The Witnesses control most of the information they distribute through one, church-sanctioned Web site. Members are discouraged from starting their own Web sites, resulting in a disproportionate amount of anti-Witness literature on the Internet.

"If you plug in 'Jehovah's Witnesses,' you will get hundreds of sites, some of which is pretty damning," Bergman said. "Credibility is actually a problem because people don't know what is (factual), but when you hear these stories over an over, some from people you know and trust, you start believing them."

Witnessing and recruiting

The average number of people baptized each year into the Jehovah's Witnesses in the U.S. declined 33 percent since 1997, according to data collected by the Jehovah's Witnesses Information Center, an anti-Witnesses Web site. The data came from official numbers published in The Watchtower, according to the JWIC.

Yet, Jehovah's Witnesses congregations continue to expand, in large part because children growing up in the religion choose to stay and from recruiting friends and family members, Bergman said. The attraction to the sense of community is not to be discounted, Bergman said. The tightly knit community is, in part, what attracted people like Schram, True and even Poisson.

Congregations are generally limited to no more than 200 people before they split and become separate congregations, maintaining small groups organized around strict notions of family and neighborliness.

"It comes from their history," Bergman said. "It started out as a Bible study group. That's how (founder Charles) Russell started, with a bible study group, and they've retained that."

The Witnesses proudly point out the response to New Orleans congregations affected by Hurricane Katrina and, closer to home, in Alstead, when heavy rains flooded that town several weeks ago.
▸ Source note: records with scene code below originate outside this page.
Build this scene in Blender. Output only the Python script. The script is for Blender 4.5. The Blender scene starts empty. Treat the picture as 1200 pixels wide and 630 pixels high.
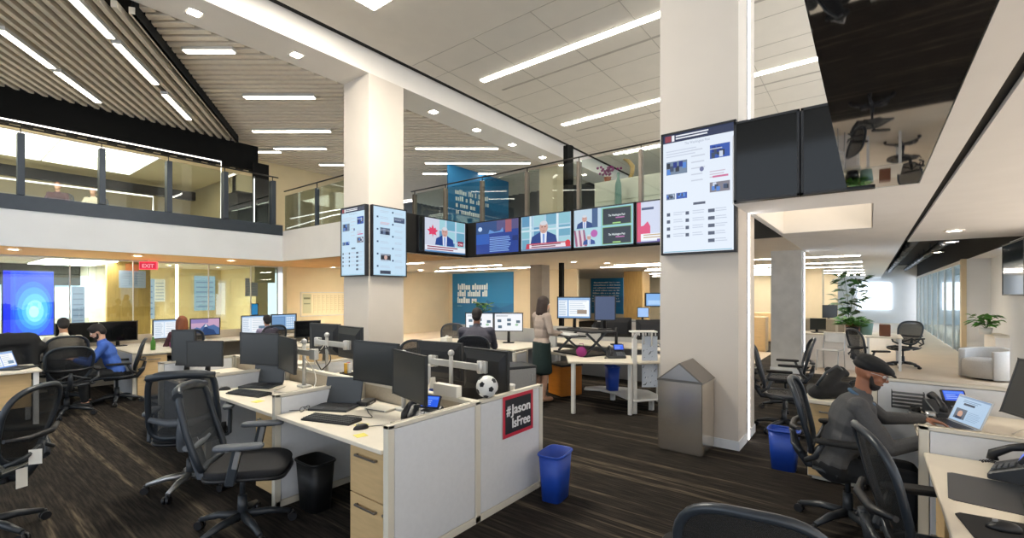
import bpy, bmesh, math, random
from mathutils import Vector, Matrix
random.seed(11)
SC = bpy.context.scene
COL = SC.collection
PI = math.pi
R = math.radians

# ---------------------------------------------------------------- colours / materials
def S(h, a=1.0):
    h = h.lstrip('#'); o = []
    for i in (0, 2, 4):
        c = int(h[i:i+2], 16) / 255
        o.append(c / 12.92 if c <= .04045 else ((c + .055) / 1.055) ** 2.4)
    return (o[0], o[1], o[2], a)

MATS = {}
def mat(name, col, rough=.5, metal=0., var=.06, scale=6., bump=0., bscale=80., spec=.5, coat=0., stretch=None):
    """principled surface with a procedural variation of tone (and optional fine bump)"""
    if name in MATS: return MATS[name]
    if isinstance(col, str): col = S(col)
    m = bpy.data.materials.new(name); m.use_nodes = True
    nt = m.node_tree; b = nt.nodes['Principled BSDF']
    b.inputs['Roughness'].default_value = rough; b.inputs['Metallic'].default_value = metal
    b.inputs['Specular IOR Level'].default_value = spec
    b.inputs['Coat Weight'].default_value = coat
    tc = nt.nodes.new('ShaderNodeTexCoord'); src = tc.outputs['Object']
    if stretch:
        mp = nt.nodes.new('ShaderNodeMapping'); mp.inputs['Scale'].default_value = stretch
        nt.links.new(src, mp.inputs[0]); src = mp.outputs[0]
    n = nt.nodes.new('ShaderNodeTexNoise'); n.inputs['Scale'].default_value = scale; n.inputs['Detail'].default_value = 3
    nt.links.new(src, n.inputs['Vector'])
    r = nt.nodes.new('ShaderNodeValToRGB')
    r.color_ramp.elements[0].position = .3; r.color_ramp.elements[1].position = .7
    r.color_ramp.elements[0].color = tuple(max(0, c * (1 - var)) for c in col[:3]) + (1,)
    r.color_ramp.elements[1].color = tuple(min(1, c * (1 + var)) for c in col[:3]) + (1,)
    nt.links.new(n.outputs['Fac'], r.inputs[0]); nt.links.new(r.outputs[0], b.inputs['Base Color'])
    if bump:
        n2 = nt.nodes.new('ShaderNodeTexNoise'); n2.inputs['Scale'].default_value = bscale
        nt.links.new(src, n2.inputs['Vector'])
        bp = nt.nodes.new('ShaderNodeBump'); bp.inputs['Strength'].default_value = bump; bp.inputs['Distance'].default_value = .01
        nt.links.new(n2.outputs['Fac'], bp.inputs['Height']); nt.links.new(bp.outputs[0], b.inputs['Normal'])
    MATS[name] = m; return m

def emit(name, col, strength):
    if name in MATS: return MATS[name]
    if isinstance(col, str): col = S(col)
    m = bpy.data.materials.new(name); m.use_nodes = True; nt = m.node_tree
    b = nt.nodes['Principled BSDF']; b.inputs['Base Color'].default_value = col
    b.inputs['Emission Color'].default_value = col; b.inputs['Emission Strength'].default_value = strength
    MATS[name] = m; return m

def attr_mat(name, strength):
    """colours printed on / shown by a flat face, read from the mesh; strength>0 for lit screens"""
    m = bpy.data.materials.new(name); m.use_nodes = True; nt = m.node_tree; b = nt.nodes['Principled BSDF']
    at = nt.nodes.new('ShaderNodeAttribute'); at.attribute_name = 'Col'
    if strength:
        b.inputs['Base Color'].default_value = (.01, .01, .012, 1); b.inputs['Roughness'].default_value = .25
        nt.links.new(at.outputs['Color'], b.inputs['Emission Color']); b.inputs['Emission Strength'].default_value = strength
    else:
        nt.links.new(at.outputs['Color'], b.inputs['Base Color']); b.inputs['Roughness'].default_value = .55
    MATS[name] = m; return m

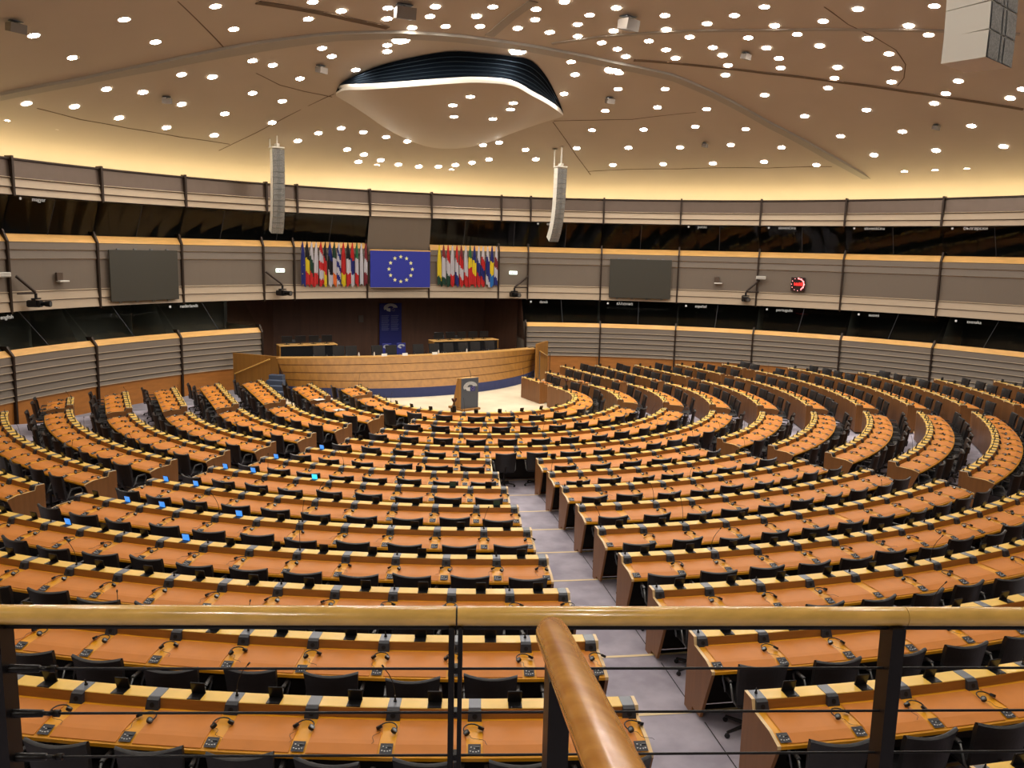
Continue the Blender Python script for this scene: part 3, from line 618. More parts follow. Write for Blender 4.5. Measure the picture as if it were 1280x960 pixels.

"If we knew members in Alstead, before we did anything, we found out if they were OK," True said.

The goal, not only of the Bellows Falls congregation but congregations worldwide, is to "grow as a community" as well as in numbers, True said, and the Kingdom Hall's heightened visibility along a heavily traveled road will help them do just that.

Visitors will find literature and, perhaps, a publisher willing to informally witness to them and invite them into the congregation, if that is what the person wants.

"We're all here of our own free will. Nobody's telling me what I have to do," Schram said. "We're not a cult. We're not a sect. We're just an organization trying to follow in Jesus' footsteps to the best of our ability."